Where science and tech meet creativity.


This morning I woke up in Beijing. This wasn’t entirely surprising since I’d fallen asleep at about 32,000 ft on AA187, inbound to PEK from ORD. Nonetheless, no matter how much you know logically that you are soon to be somewhere very foreign, the reality of it is always startling. Beijing assaults the senses the moment the cabin door opens. There is the smell; air so thick with pollution that you feel constantly dirty, and my nose runs and lungs ache. There is the sudden change in personal space, which grows far less, and politeness, which becomes far more important. The buildings are like something out of the Fifth Element, but the roads are cluttered with an odd mix of foot traffic, bike traffic, rickshaw traffic, and insane car traffic. Beijing is a fabulously modern city with a population that still keeps goats and chickens where ever there is space. There are contradictions in everything; contradictions and yet also a beauty that is hidden behind a veil of pollution. The same industry that brings this city riches is also stealing its luster.

This morning I woke up in Beijing in the Holiday Inn Express in the Olympic Park area in the north of the city center and I made my way on foot to the Chinese National Convention Center. I am here to attend the General Assembly of the International Astronomical Union (IAU & #IAUGA). This is the biggest meeting in astronomy yet we take up so little of this vast building (see images) that we are sharing the center with at least 1 other conference and there is still left over emptiness. I have already been lost within these walls, and I expect much of this week will include moments of finding a window, looking outside, and using the outside points of reverence to identify where I am.

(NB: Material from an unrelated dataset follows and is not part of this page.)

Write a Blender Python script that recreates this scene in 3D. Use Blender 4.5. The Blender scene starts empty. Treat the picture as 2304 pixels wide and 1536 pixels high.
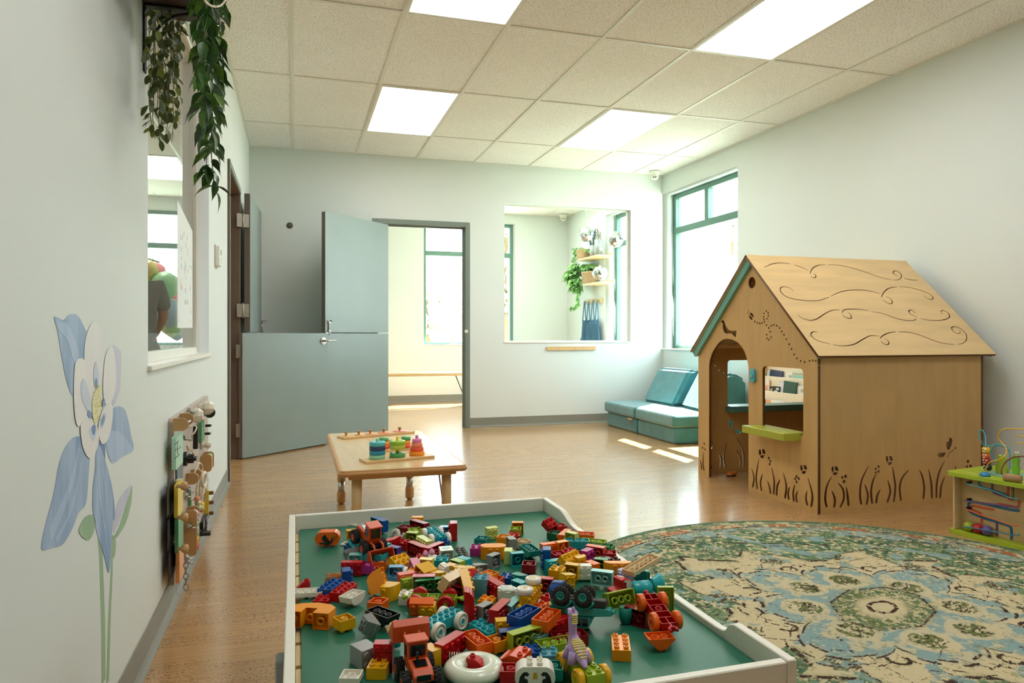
import bpy, bmesh, math, random
import numpy as np
from math import sin, cos, pi, radians, sqrt, atan2
from mathutils import Vector, Matrix, Euler
SC = bpy.context.scene
COL = SC.collection
# ------------------------------------------------------------------ camera
F_PX, CX, HY, TH, HC = 1600.0, 1152.0, 753.0, 0.2954, 0.978
cam_d = bpy.data.cameras.new('camera'); cam = bpy.data.objects.new('camera', cam_d); COL.objects.link(cam)
cam.location = (0, 0, HC); cam.rotation_euler = (pi / 2, 0, -TH)
cam_d.sensor_width = 36.0; cam_d.lens = F_PX / 2304 * 36
cam_d.shift_y = (HY - 768) / 2304
cam_d.clip_start = 0.05; cam_d.clip_end = 300
SC.camera = cam
# ------------------------------------------------------------------ world, sun, exposure
w = bpy.data.worlds.new('world'); SC.world = w; w.use_nodes = True
wn = w.node_tree.nodes; wl = w.node_tree.links
bg = wn['Background']; bg.inputs['Color'].default_value = (0.80, 0.94, 1.0, 1); bg.inputs['Strength'].default_value = 10.0
sd = bpy.data.lights.new('sun', 'SUN'); sd.energy = 55; sd.angle = radians(0.6); sd.color = (1.0, 0.96, 0.88)
so = bpy.data.objects.new('sun', sd); COL.objects.link(so)
SUN_DIR = Vector((-1.25, -1.12, -2.30)).normalized()
so.rotation_euler = SUN_DIR.to_track_quat('-Z', 'Y').to_euler()
PORTALS = [((4.30, 6.58, 1.70), (0, -pi / 2, 0), 1.45, 1.75), ((4.30, 8.2, 1.70), (0, -pi / 2, 0), 1.3, 1.8),
           ((2.48, 10.42, 1.75), (-pi / 2, 0, 0), 1.4, 1.85), ((-1.85, 10.42, 1.75), (-pi / 2, 0, 0), 1.5, 1.8)]
for i, (l, r, sx, sy) in enumerate(PORTALS):
    pd = bpy.data.lights.new('portal', 'AREA'); pd.shape = 'RECTANGLE'
    if l[0] > 4: pd.size, pd.size_y = sy, sx
    else: pd.size, pd.size_y = sx, sy
    pd.cycles.is_portal = True
    po = bpy.data.objects.new('portal', pd); COL.objects.link(po); po.location = l
    po.rotation_euler = Vector((-1, 0, 0) if l[0] > 4 else (0, -1, 0)).to_track_quat('-Z', 'Y').to_euler()
LAMP = 9.5            # emission of the ceiling troffers' diffusers
SC.view_settings.view_transform = 'Standard'; SC.view_settings.look = 'None'
SC.view_settings.gamma = 1.0; SC.view_settings.use_curve_mapping = False
SC.view_settings.exposure = 0.0
cy = SC.cycles
cy.use_denoising = True
cy.max_bounces = 10; cy.diffuse_bounces = 6; cy.glossy_bounces = 4; cy.transmission_bounces = 6; cy.transparent_max_bounces = 12
cy.sample_clamp_indirect = 6.0; cy.caustics_reflective = False; cy.caustics_refractive = False
cy.use_adaptive_sampling = True; cy.adaptive_threshold = 0.02
# ------------------------------------------------------------------ helpers
ct, st = cos(TH), sin(TH)
def ray(px, py):
    a = (px - CX) / F_PX; b = (HY - py) / F_PX
    return Vector((a * ct + st, ct - a * st, b))
O = Vector((0, 0, HC))
def atz(px, py, z): r = ray(px, py); return O + r * ((z - HC) / r.z)
def atx(px, py, x): r = ray(px, py); return O + r * (x / r.x)
def aty(px, py, y): r = ray(px, py); return O + r * (y / r.y)
def atp(px, py, p0, n): r = ray(px, py); return O + r * ((Vector(p0) - O).dot(n) / r.dot(n))
def zc(x0, y0, s): return lambda x, y: (x0 + x / s, y0 + y / s)       # a reading off an enlarged crop -> picture pixel

def lin(c):
    if isinstance(c, str): c = [int(c[i:i + 2], 16) / 255 for i in (0, 2, 4)]
    return tuple(((v / 12.92) if v <= 0.04045 else ((v + 0.055) / 1.055) ** 2.4) for v in c[:3]) + (1,)
MATS = {}
def mat(name, col, rough=0.5, metal=0.0, var=0.0, vscale=12, stretch=(1, 1, 1), bump=0.0, bscale=80, trans=0.0, coat=0.0, spec=0.5, alpha=1.0, col2=None, emit=None, sss=0.0, sheen=0.0):
    if name in MATS: return MATS[name]
    m = bpy.data.materials.new(name); m.use_nodes = True; MATS[name] = m
    N = m.node_tree.nodes; L = m.node_tree.links; b = N['Principled BSDF']
    b.inputs['Roughness'].default_value = rough; b.inputs['Metallic'].default_value = metal
    b.inputs['Transmission Weight'].default_value = trans; b.inputs['Coat Weight'].default_value = coat
    b.inputs['Specular IOR Level'].default_value = spec; b.inputs['Alpha'].default_value = alpha
    b.inputs['Sheen Weight'].default_value = sheen
    c1 = lin(col); b.inputs['Base Color'].default_value = c1
    if var > 0 or bump > 0 or col2:
        tc = N.new('ShaderNodeTexCoord'); mp = N.new('ShaderNodeMapping'); mp.inputs['Scale'].default_value = stretch
        L.new(tc.outputs['Object'], mp.inputs['Vector'])
    if var > 0 or col2:
        no = N.new('ShaderNodeTexNoise'); no.inputs['Scale'].default_value = vscale; no.inputs['Detail'].default_value = 3
        L.new(mp.outputs['Vector'], no.inputs['Vector'])
        mx = N.new('ShaderNodeMix'); mx.data_type = 'RGBA'
        c2 = lin(col2) if col2 else tuple(max(0, v * (1 - var)) for v in c1[:3]) + (1,)
        c3 = c1 if col2 else tuple(min(1, v * (1 + var)) for v in c1[:3]) + (1,)
        mx.inputs['A'].default_value = c2; mx.inputs['B'].default_value = c3
        rp = N.new('ShaderNodeMapRange'); rp.inputs[1].default_value = 0.3; rp.inputs[2].default_value = 0.7
        L.new(no.outputs['Fac'], rp.inputs[0]); L.new(rp.outputs[0], mx.inputs['Factor']); L.new(mx.outputs['Result'], b.inputs['Base Color'])
    if bump > 0:
        n2 = N.new('ShaderNodeTexNoise'); n2.inputs['Scale'].default_value = bscale; n2.inputs['Detail'].default_value = 2
        L.new(mp.outputs['Vector'], n2.inputs['Vector'])
        bp = N.new('ShaderNodeBump'); bp.inputs['Strength'].default_value = bump; bp.inputs['Distance'].default_value = 0.002
        L.new(n2.outputs['Fac'], bp.inputs['Height']); L.new(bp.outputs['Normal'], b.inputs['Normal'])
    if emit:
        b.inputs['Emission Color'].default_value = c1; b.inputs['Emission Strength'].default_value = emit
    return m

def glass_mat(name, tint=(0.95, 0.98, 0.97), op=0.0):
    if name in MATS: return MATS[name]
    m = bpy.data.materials.new(name); m.use_nodes = True; MATS[name] = m
    N = m.node_tree.nodes; L = m.node_tree.links; N.remove(N['Principled BSDF']); out = N['Material Output']
    t = N.new('ShaderNodeBsdfTransparent'); t.inputs[0].default_value = tint + (1,)
    g = N.new('ShaderNodeBsdfGlossy'); g.inputs['Roughness'].default_value = 0.02
    f = N.new('ShaderNodeFresnel'); f.inputs['IOR'].default_value = 1.25
    ge = N.new('ShaderNodeNewGeometry'); mm = N.new('ShaderNodeMath'); mm.operation = 'SUBTRACT'; mm.use_clamp = True; L.new(f.outputs[0], mm.inputs[0]); L.new(ge.outputs['Backfacing'], mm.inputs[1])
    mx = N.new('ShaderNodeMixShader'); L.new(mm.outputs[0], mx.inputs[0]); L.new(t.outputs[0], mx.inputs[1]); L.new(g.outputs[0], mx.inputs[2])
    L.new(mx.outputs[0], out.inputs[0]); return m

def NB(): return bmesh.new()
def box(bm, x0, y0, z0, x1, y1, z1, b=0, seg=1, M=None, mi=0):
    vs = [bm.verts.new((x, y, z)) for z in (z0, z1) for y in (y0, y1) for x in (x0, x1)]
    fs = [bm.faces.new([vs[i] for i in f]) for f in ((0, 2, 3, 1), (4, 5, 7, 6), (0, 1, 5, 4), (2, 6, 7, 3), (0, 4, 6, 2), (1, 3, 7, 5))]
    for f in fs: f.material_index = mi
    new = vs
    if b > 0:
        es = list({e for f in fs for e in f.edges})
        r = bmesh.ops.bevel(bm, geom=es, offset=b, segments=seg, affect='EDGES', profile=0.5)
        new = list({v for f in r['faces'] for v in f.verts} | {v for v in vs if v.is_valid})
        for f in {f for v in new for f in v.link_faces}: f.material_index = mi
    if M is not None: bmesh.ops.transform(bm, matrix=M, verts=new)
    return new
def frame_of(d):
    d = Vector(d).normalized(); u = Vector((0, 0, 1)) if abs(d.z) < 0.95 else Vector((1, 0, 0))
    x = u.cross(d).normalized(); y = d.cross(x); return x, y
def cyl(bm, p0, p1, r, r2=None, n=16, cap=True, mi=0):
    p0 = Vector(p0); p1 = Vector(p1); r2 = r if r2 is None else r2
    x, y = frame_of(p1 - p0); A = []; B = []
    for i in range(n):
        a = 2 * pi * i / n; d = x * cos(a) + y * sin(a)
        A.append(bm.verts.new(p0 + d * r)); B.append(bm.verts.new(p1 + d * r2))
    for i in range(n):
        f = bm.faces.new((A[i], A[(i + 1) % n], B[(i + 1) % n], B[i])); f.smooth = True; f.material_index = mi
    if cap:
        f = bm.faces.new(A[::-1]); f.material_index = mi; f = bm.faces.new(B); f.material_index = mi
    return A + B
def tube(bm, pts, r, n=8, closed=False, rs=None, mi=0):
    pts = [Vector(p) for p in pts]; k = len(pts); rings = []
    px = None
    for i, p in enumerate(pts):
        if closed: d = pts[(i + 1) % k] - pts[i - 1]
        else: d = pts[min(i + 1, k - 1)] - pts[max(i - 1, 0)]
        d.normalize()
        if px is None: x, y = frame_of(d)
        else:
            x = (px - d * px.dot(d))
            if x.length < 1e-6: x, y = frame_of(d)
            x.normalize(); y = d.cross(x)
        px = x; rr = rs[i] if rs else r
        rings.append([bm.verts.new(p + (x * cos(2 * pi * j / n) + y * sin(2 * pi * j / n)) * rr) for j in range(n)])
    m = k if closed else k - 1
    for i in range(m):
        a, b = rings[i], rings[(i + 1) % k]
        for j in range(n):
            f = bm.faces.new((a[j], a[(j + 1) % n], b[(j + 1) % n], b[j])); f.smooth = True; f.material_index = mi
    if not closed:
        bm.faces.new(rings[0][::-1]).material_index = mi; bm.faces.new(rings[-1]).material_index = mi
def lathe(bm, prof, n=24, M=None, smooth=True, mi=0, close=False):
    rings = []; vs = []
    for r, z in prof:
        if r < 1e-6: v = bm.verts.new((0, 0, z)); rings.append([v]); vs.append(v)
        else:
            q = [bm.verts.new((r * cos(2 * pi * j / n), r * sin(2 * pi * j / n), z)) for j in range(n)]; rings.append(q); vs += q
    pairs = list(zip(rings, rings[1:])) + ([(rings[-1], rings[0])] if close else [])
    for a, b in pairs:
        for j in range(n):
            k = (j + 1) % n
            if len(a) == 1 and len(b) == 1: continue
            if len(a) == 1: f = bm.faces.new((a[0], b[k], b[j]))
            elif len(b) == 1: f = bm.faces.new((a[j], a[k], b[0]))
            else: f = bm.faces.new((a[j], a[k], b[k], b[j]))
            f.smooth = smooth; f.material_index = mi
    if M is not None: bmesh.ops.transform(bm, matrix=M, verts=vs)
    return vs
def sphere(bm, c, r, n=16, m=10, sc=(1, 1, 1), mi=0):
    M = Matrix.Translation(Vector(c)) @ Matrix.Diagonal((sc[0], sc[1], sc[2], 1))
    return lathe(bm, [(r * sin(pi * i / m) if 0 < i < m else 0, -r * cos(pi * i / m)) for i in range(m + 1)], n, M, mi=mi)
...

IAU, I am lost within you.

Well, I’ve been lost, at least, and expect to be lost again. I’m currently sitting tucked away in the 4th floor press room, trying to sort myself out before the Women in Astronomy lunch. Later on I’ll be hearing the session on Communicating Astronomy to Pubic Audiences, and I’ll begin catching up with old friends.

There are roughly 350 women among the few thousand attendees, and I look forward to hearing how things do and don’t differ in other nations for our minority group. Admittedly, when it comes to non-white, non-Asian/non-Southeast Asian groups groups, there are probably even fewer than 350 and those stories are harder to hear. Actually, looking at a map, it seems that this meeting is dominated by people of northern hemisphere heritage. Gone are the Africans. Missing are the people from the mid-Americas and South America. The sky belongs to all of us, but educational opportunities are more geographically biased. The IAU sees this problem and has opened an office for Astronomy in the Developing world in Cape Town, South Africa, and this body will be working to change the face of our field.

The IAU is many things, but at its core it’s the defining body of the astronomical world. I could say governing body, but that’s like saying someone is a herder of cats. They may try and do it, but the cats resist. The IAU might try to govern astronomers, but we tend to resist. More realistically, this is that organization that puts up rules (Moons of Jupiter will be named after the liaisons of Jupiter), defines things (like Pluto not being a planet), and inspires things (like IYA2009). They have funding to try and move ideas forward, and they provide a venue every three years for all of us to share science, pass resolutions, in a very very slow dance, work to move our community forward as a whole. This is my second IAU (I also attended the 2009 General Assembly in Rio), and I’ll be giving a talk on Friday on using social media to disseminate science results and collaborate.

In case it wasn’t obvious from the last paragraph, the IAU is not where you go to do a big reveal on some new science discovery. That said, all the best in the world are giving review talks on things that’s are recent. This is a place where folks like me, who aren’t at large institutions with lots of seminars and colloquium, can catch up on all the science we might have missed in the constant rain of new papers (sometimes tens of new papers a day!) I’ll be catching up on Kepler results tomorrow, and I’m still trying to decide which of the too many other options I’ll take advantage of on other days.

As I can, I’ll try and blog as much as I can. And… There will be at least one post on all the cute signs I keep finding.

So expect science and silliness in the coming days.